February 29, 2008

TAKE A LEAP

Leapin' Lizards but Liz's character sure started something. Back when Julius Caesar was courting Cleopatra, he discovered that the Egyptian calendar had an extra day in it every four years, in order to bring it into alignment with the sun and moon. Julius wasn't too good at choosing friends (the back stabbers) but when he saw a good idea or apparently, a good looking woman, he wasn't afraid to steal them. Thus starteth the extra day in February, in any year divisible by 4.
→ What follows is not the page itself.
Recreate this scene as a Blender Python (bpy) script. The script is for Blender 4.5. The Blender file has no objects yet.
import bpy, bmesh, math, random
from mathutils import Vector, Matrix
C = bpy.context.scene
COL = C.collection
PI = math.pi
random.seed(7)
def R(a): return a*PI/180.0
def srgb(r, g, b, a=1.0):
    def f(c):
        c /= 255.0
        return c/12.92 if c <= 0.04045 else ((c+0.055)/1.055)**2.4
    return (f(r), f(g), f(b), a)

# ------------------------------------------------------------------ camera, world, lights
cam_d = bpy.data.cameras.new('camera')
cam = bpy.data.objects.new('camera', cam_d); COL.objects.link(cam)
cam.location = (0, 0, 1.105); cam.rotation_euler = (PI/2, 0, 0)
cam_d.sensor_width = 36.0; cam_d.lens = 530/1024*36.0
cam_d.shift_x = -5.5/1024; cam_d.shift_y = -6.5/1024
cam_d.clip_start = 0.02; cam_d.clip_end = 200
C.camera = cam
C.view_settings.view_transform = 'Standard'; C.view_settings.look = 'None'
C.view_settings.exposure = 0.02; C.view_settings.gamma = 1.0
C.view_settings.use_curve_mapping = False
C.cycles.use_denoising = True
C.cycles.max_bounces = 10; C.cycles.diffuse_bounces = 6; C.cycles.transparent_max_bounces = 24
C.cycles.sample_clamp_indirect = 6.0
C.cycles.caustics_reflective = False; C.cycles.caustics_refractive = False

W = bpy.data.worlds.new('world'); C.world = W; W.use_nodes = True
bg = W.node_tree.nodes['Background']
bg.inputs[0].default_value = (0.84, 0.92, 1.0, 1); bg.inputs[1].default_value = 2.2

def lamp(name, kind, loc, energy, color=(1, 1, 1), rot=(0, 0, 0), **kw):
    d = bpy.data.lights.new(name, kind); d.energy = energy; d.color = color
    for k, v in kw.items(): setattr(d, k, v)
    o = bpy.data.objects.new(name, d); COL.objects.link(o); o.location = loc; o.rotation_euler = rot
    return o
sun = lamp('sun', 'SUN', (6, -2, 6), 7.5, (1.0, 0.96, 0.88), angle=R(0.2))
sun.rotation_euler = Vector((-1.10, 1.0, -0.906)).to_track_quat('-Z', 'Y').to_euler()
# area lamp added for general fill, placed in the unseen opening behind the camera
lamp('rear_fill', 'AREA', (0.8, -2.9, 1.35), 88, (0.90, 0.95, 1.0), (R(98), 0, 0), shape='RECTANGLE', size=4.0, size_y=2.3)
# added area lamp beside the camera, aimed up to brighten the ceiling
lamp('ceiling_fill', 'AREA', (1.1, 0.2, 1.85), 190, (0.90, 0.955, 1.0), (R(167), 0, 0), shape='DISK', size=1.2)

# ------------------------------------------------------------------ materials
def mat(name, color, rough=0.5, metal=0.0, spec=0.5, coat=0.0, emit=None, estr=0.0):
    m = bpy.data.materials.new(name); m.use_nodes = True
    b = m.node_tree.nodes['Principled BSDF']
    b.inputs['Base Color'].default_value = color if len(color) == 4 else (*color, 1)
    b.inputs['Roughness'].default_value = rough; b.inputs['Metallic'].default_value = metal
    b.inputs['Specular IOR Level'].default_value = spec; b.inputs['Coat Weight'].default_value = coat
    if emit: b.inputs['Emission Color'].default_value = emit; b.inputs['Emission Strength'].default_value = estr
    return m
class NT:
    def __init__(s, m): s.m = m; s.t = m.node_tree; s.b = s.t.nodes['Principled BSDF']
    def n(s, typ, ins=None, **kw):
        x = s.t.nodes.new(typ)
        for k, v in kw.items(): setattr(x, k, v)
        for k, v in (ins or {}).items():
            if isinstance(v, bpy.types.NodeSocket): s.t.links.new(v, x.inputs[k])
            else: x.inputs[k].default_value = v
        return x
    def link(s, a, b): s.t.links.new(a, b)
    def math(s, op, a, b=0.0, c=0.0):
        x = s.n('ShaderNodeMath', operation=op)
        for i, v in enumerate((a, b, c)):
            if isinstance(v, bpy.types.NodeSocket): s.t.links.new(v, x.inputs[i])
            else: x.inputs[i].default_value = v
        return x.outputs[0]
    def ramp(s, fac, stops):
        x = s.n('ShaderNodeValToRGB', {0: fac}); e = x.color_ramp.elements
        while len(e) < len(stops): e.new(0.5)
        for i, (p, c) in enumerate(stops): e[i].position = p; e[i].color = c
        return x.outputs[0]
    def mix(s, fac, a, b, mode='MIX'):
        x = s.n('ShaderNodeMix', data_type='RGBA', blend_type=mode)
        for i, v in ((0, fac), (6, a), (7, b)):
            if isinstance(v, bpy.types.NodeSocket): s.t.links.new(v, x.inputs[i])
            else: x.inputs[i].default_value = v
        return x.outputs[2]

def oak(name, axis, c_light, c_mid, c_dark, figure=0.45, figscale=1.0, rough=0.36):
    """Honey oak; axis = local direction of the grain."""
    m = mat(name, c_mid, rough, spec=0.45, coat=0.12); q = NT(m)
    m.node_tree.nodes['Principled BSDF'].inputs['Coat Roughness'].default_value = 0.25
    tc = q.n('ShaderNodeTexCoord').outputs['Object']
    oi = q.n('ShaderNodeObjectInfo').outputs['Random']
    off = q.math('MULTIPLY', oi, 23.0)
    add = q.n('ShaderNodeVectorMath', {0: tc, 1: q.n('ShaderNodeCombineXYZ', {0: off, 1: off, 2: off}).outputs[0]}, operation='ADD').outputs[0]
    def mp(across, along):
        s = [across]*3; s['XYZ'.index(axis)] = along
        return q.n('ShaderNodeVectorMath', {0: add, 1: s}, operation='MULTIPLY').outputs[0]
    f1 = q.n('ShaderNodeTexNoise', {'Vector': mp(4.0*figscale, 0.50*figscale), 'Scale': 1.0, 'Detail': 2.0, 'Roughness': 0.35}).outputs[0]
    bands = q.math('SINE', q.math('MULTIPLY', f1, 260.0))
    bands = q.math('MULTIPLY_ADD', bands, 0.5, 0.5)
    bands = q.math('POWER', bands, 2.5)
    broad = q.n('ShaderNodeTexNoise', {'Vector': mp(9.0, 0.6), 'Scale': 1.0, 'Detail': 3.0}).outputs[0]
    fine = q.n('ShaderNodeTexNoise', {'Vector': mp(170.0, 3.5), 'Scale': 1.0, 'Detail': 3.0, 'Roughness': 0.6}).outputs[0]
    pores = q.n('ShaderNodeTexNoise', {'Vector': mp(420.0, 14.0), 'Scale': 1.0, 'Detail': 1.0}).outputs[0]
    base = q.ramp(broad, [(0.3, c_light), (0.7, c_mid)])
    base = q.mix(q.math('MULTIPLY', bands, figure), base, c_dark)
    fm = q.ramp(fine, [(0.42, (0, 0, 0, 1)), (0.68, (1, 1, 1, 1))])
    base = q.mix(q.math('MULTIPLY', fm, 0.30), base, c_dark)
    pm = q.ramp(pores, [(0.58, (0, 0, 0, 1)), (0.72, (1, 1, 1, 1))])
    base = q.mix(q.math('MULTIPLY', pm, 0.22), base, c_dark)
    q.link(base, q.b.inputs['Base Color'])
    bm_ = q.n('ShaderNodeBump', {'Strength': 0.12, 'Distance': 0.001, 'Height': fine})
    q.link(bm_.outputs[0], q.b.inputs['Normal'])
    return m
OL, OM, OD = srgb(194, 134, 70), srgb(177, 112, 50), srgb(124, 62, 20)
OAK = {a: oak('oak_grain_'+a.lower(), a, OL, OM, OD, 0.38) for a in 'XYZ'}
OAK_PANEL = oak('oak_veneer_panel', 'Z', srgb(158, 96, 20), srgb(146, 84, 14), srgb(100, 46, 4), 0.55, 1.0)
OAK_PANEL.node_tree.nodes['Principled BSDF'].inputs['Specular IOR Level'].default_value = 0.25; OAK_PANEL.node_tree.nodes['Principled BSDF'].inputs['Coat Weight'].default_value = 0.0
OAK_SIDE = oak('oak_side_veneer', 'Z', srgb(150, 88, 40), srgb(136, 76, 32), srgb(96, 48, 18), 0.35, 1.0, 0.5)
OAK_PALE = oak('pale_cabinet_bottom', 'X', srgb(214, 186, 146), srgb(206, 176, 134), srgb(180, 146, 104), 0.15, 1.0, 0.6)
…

Cleo, or was that Elizabeth Taylor, was no slouch at seizing upon an opportunity either (didn't she ask 9 or 10 men to marry her?). Mixing up my history a bit (it's more convenient this way), we learn that, in England, February 29 was ignored and had no legal status and therefore they assumed that longstanding traditions had no status either, on that day. Ergo, ipso facto ( ? ), women decided that this would be the one day in which they could ask a man to marry them. Actually, the Irish, always a little ahead in those days, decided back in the fifth century when St. Bridget complained to St Patrick about the reluctance of men to ask certain women to marry them, that February 29 would allow them the opportunity to reverse roles. It took the Scottish a little longer to figure out a way to profit from this practice, but in 1288 they passed a law allowing any woman to propose marriage to a man on Feb. 29 and if the man declined, he would have to pay a fine.

Leaping forward to the 1930's, we find that a very popular comic strip named L'il Abner created a special day called Sadie Hawkins Day in November, but was often celebrated with dances and parties on February 29, thus giving the high school dateless a chance to co mingle as a result of a girl asking any boy in the vicinity to the school dance on that day. I don't know if there is a moral to this story, or even if there is a story to this moral, but gentlemen be very careful out there today. And, if you see Liz walking your way, try not to make eye contact.